Bengaluru: Gold was on track for a 7.8 per cent quarterly rise on Friday, its best quarter in a year, as uncertainty over US President Donald Trump’s tax and investment plans and a series of elections in Europe fuelled demand for bullion as a safe haven.

Spot gold was down 0.1 per cent at $1,241.32 (Dh4,559) an ounce at 12.13 GMT. US gold futures were down 0.4 per cent at $1,240.60 an ounce. Although well ahead on a quarterly basis, gold fell 0.7 per cent on Thursday, its biggest one-day drop in more than three weeks, after a failure to break resistance at its 200-day moving average triggered technical selling.

It was on track to end the week down 0.2 per cent.

“In the short term, factors including a strengthening dollar could pull prices down to around $1,230 an ounce,” said Yuichi Ikemizu, head of commodity trading at Standard Bank in Tokyo.

The dollar was on course for its best week in nearly two months, helped by better-than-expected US economic growth data and comments by the New York Federal Reserve president that reinforced expectations of US interest rate hikes this year.

A stronger dollar makes bullion more expensive for holders of other currencies, while higher interest rates lead to higher bond yields and dampen demand for non-yielding gold.

But gold is underpinned in the coming months by doubts over Trump’s ability to enact tax cuts and investment spending and an uncertain political outlook in Europe.

The buying of gold as a haven from risk, plus a recovery in Indian buying, are likely to push prices to an average $1,259 an ounce this year, GFMS analysts at Thomson Reuters said in their Gold Survey 2017, published on Friday.

A failure by Trump to make progress on his stimulus plans would reduce the chances of a rise in US interest rates in June, Tom Kendall at ICBC Standard Bank said in a note.

“That in turn would likely give gold the impetus to break up through $1,300 again,” he said.

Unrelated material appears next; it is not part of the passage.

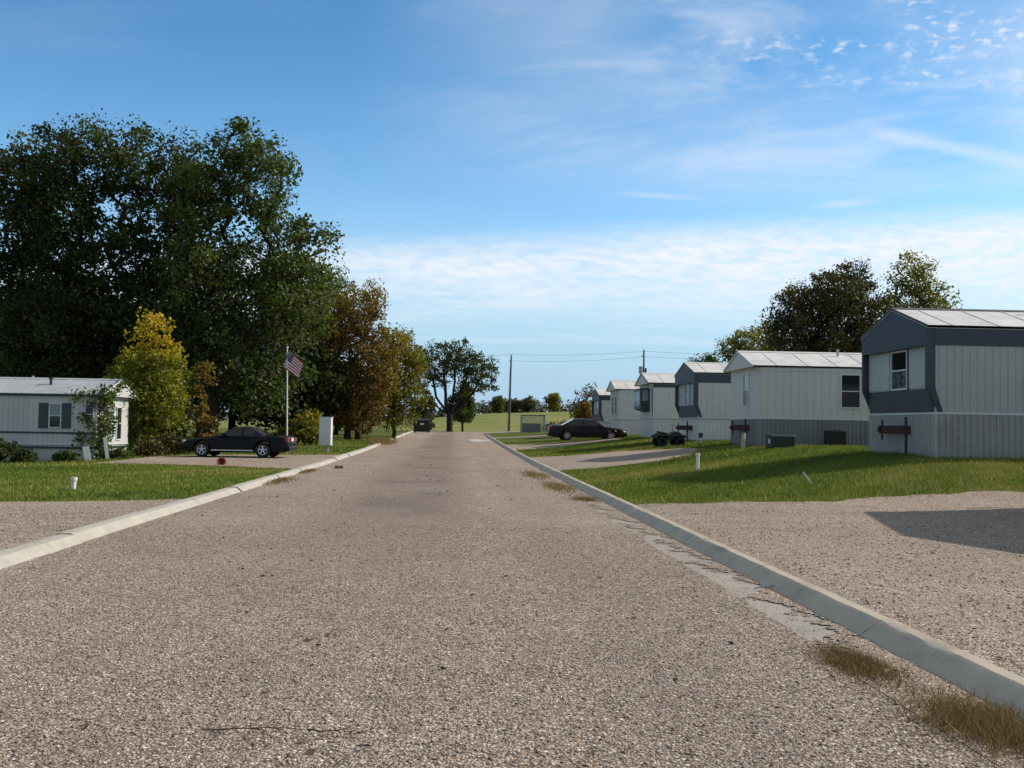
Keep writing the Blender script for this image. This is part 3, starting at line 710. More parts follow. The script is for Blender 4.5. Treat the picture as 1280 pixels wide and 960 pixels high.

In other precious metals, spot silver was up 0.2 per cent at $18.11 an ounce, having touched $18.29, its highest in four weeks, in the previous session. Silver has risen 13.7 per cent this quarter.

Platinum was down 0.1 per cent at $942 an ounce and is up 4.8 per cent this year.

Palladium was up 0.3 per cent at $795.97 an ounce. The metal used in catalytic converters that curb pollution from vehicle exhausts has risen over 17.3 per cent this quarter.